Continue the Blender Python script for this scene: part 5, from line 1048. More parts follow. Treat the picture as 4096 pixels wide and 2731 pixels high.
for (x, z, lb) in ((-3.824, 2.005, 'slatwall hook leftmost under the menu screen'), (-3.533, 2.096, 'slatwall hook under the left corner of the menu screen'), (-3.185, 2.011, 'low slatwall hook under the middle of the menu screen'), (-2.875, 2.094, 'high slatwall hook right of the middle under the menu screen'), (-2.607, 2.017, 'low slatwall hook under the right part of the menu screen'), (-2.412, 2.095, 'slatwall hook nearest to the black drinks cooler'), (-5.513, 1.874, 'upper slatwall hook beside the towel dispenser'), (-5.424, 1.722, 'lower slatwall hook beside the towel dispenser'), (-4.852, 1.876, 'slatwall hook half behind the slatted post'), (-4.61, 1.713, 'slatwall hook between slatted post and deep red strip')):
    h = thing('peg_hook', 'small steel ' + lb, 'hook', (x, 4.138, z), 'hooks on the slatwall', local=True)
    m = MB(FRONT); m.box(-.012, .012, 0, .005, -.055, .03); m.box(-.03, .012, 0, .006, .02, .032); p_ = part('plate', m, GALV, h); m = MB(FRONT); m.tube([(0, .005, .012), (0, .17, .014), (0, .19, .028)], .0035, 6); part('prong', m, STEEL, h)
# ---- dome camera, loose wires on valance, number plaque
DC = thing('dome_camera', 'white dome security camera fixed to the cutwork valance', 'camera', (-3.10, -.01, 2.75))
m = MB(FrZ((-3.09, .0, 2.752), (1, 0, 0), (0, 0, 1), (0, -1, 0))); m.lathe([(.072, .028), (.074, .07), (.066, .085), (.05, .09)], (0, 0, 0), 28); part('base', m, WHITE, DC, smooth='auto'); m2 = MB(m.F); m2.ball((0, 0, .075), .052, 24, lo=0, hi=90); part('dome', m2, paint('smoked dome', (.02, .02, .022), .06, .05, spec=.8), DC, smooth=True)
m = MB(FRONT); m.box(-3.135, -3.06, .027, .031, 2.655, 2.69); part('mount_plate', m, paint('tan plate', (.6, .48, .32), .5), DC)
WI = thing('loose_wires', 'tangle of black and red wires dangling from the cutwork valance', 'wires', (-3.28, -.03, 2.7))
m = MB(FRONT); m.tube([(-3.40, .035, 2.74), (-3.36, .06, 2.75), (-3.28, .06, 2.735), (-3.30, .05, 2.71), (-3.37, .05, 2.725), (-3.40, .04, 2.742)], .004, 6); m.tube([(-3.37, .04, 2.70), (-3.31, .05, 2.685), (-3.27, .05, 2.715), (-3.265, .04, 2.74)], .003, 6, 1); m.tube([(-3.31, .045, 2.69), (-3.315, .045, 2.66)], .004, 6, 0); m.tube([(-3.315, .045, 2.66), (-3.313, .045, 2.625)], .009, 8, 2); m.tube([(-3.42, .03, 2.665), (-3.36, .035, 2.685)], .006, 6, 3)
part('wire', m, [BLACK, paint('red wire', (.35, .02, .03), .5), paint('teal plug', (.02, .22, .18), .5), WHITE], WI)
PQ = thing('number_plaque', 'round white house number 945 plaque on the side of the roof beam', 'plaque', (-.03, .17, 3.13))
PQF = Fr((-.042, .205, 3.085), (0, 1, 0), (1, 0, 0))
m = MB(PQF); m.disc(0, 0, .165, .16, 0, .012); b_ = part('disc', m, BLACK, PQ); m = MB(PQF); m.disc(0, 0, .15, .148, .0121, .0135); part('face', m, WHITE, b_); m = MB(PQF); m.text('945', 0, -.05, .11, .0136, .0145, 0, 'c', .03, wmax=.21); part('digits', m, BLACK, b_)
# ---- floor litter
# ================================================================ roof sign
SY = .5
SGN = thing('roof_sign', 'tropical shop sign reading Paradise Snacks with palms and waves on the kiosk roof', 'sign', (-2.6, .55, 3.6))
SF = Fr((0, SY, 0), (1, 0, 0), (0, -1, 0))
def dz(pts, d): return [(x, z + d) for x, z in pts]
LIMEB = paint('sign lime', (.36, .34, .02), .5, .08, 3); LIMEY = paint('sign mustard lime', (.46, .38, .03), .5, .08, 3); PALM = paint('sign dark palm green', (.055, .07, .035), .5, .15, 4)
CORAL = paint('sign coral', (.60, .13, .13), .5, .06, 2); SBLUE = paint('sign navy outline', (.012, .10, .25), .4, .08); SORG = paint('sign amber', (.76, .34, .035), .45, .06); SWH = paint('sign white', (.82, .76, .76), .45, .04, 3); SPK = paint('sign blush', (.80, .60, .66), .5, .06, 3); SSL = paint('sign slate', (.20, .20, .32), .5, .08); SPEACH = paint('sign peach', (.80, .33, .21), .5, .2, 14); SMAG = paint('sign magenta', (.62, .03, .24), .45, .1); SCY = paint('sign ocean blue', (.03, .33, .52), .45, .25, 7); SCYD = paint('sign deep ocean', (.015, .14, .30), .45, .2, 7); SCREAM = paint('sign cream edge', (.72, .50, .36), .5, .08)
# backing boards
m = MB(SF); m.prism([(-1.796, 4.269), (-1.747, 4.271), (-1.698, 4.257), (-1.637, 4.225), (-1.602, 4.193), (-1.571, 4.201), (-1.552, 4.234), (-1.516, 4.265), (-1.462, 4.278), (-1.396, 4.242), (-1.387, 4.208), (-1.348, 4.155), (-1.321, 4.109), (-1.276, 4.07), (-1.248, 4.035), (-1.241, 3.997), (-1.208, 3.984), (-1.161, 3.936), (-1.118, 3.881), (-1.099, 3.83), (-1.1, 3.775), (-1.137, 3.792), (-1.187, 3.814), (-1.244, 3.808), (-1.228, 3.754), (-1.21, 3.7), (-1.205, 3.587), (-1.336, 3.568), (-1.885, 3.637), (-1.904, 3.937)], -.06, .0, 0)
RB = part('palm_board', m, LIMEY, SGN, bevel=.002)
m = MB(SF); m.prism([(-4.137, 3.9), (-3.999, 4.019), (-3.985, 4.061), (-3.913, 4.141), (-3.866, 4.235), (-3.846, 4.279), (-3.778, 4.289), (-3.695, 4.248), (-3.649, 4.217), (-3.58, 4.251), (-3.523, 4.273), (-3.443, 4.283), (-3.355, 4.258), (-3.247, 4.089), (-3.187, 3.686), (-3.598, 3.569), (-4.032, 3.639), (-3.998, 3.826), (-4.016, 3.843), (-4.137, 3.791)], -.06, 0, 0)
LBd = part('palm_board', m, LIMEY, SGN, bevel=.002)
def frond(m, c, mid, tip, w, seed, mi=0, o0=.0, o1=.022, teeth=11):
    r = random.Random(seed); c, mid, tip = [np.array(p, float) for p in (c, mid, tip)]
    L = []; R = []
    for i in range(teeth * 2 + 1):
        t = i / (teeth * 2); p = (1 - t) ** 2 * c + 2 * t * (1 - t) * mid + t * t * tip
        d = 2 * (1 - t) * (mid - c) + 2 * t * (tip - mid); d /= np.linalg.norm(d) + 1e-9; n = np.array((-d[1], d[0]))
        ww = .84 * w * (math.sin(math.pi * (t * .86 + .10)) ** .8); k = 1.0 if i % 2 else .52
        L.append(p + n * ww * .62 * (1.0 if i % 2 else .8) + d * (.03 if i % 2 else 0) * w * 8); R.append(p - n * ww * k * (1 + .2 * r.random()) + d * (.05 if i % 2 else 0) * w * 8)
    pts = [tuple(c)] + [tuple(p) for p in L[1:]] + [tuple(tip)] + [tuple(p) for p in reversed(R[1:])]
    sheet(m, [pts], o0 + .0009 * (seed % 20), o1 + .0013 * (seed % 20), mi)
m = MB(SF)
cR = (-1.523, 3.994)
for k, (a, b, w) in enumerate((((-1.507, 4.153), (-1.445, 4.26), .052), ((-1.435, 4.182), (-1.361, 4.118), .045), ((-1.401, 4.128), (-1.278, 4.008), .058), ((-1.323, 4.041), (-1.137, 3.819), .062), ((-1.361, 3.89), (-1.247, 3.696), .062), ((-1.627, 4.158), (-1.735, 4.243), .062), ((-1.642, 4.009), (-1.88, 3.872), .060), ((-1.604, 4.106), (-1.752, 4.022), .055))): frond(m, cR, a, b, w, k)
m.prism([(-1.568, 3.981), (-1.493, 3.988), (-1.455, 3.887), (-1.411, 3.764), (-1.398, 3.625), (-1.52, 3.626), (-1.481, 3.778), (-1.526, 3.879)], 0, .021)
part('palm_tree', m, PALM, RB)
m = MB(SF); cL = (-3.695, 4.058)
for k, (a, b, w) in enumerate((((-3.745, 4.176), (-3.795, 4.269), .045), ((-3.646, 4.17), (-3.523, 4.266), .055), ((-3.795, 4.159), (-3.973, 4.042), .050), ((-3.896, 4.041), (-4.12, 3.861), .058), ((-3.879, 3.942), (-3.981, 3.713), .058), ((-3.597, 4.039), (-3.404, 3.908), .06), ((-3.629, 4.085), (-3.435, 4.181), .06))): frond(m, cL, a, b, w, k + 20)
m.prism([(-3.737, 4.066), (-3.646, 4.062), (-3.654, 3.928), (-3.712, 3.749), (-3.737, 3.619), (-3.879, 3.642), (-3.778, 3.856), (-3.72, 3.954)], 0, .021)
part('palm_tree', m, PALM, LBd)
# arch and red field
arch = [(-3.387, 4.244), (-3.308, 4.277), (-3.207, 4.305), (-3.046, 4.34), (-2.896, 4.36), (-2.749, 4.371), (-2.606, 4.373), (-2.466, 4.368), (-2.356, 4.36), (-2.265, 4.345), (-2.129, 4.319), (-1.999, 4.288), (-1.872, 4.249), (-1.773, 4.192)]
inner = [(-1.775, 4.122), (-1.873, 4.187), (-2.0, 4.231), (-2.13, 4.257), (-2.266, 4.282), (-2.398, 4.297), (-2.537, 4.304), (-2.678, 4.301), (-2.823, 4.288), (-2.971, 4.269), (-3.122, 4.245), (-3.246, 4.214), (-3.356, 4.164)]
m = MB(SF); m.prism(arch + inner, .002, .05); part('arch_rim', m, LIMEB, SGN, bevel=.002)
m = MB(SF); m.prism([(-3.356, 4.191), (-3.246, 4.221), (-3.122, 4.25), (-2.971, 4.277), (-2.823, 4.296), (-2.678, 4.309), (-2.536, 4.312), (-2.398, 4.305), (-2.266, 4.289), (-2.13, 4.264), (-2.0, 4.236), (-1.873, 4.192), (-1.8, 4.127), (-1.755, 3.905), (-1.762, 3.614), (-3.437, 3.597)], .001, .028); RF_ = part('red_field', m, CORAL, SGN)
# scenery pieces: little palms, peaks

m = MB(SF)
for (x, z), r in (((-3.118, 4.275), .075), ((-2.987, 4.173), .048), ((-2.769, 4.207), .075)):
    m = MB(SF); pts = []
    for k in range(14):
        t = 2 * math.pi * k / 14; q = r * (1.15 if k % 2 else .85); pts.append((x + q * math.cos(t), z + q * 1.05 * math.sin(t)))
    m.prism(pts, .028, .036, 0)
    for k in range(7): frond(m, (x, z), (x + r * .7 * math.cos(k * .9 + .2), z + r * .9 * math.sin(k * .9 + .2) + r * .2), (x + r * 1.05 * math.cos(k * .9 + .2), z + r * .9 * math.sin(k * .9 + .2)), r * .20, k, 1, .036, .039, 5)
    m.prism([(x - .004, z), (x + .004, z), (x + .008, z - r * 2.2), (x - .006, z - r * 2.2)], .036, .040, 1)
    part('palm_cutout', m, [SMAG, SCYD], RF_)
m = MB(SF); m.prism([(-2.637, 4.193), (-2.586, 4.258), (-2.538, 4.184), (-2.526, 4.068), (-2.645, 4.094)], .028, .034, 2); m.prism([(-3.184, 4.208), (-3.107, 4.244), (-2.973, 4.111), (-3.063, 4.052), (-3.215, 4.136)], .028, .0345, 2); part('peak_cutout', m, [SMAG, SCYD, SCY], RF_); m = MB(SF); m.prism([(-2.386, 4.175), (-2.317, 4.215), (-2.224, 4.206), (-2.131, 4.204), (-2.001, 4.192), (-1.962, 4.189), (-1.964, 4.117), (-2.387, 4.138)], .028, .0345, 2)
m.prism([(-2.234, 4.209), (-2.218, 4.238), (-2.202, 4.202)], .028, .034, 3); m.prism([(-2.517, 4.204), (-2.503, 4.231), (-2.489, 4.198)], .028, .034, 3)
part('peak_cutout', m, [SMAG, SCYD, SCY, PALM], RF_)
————
▸ **EXERCISE**
Copy out the lines that hold "from".

▸ **WRITTEN SOLUTION**
Continue the Blender Python script for this scene: part 5, from line 1048. More parts follow. Treat the picture as 4096 pixels wide and 2731 pixels high.
WI = thing('loose_wires', 'tangle of black and red wires dangling from the cutwork valance', 'wires', (-3.28, -.03, 2.7))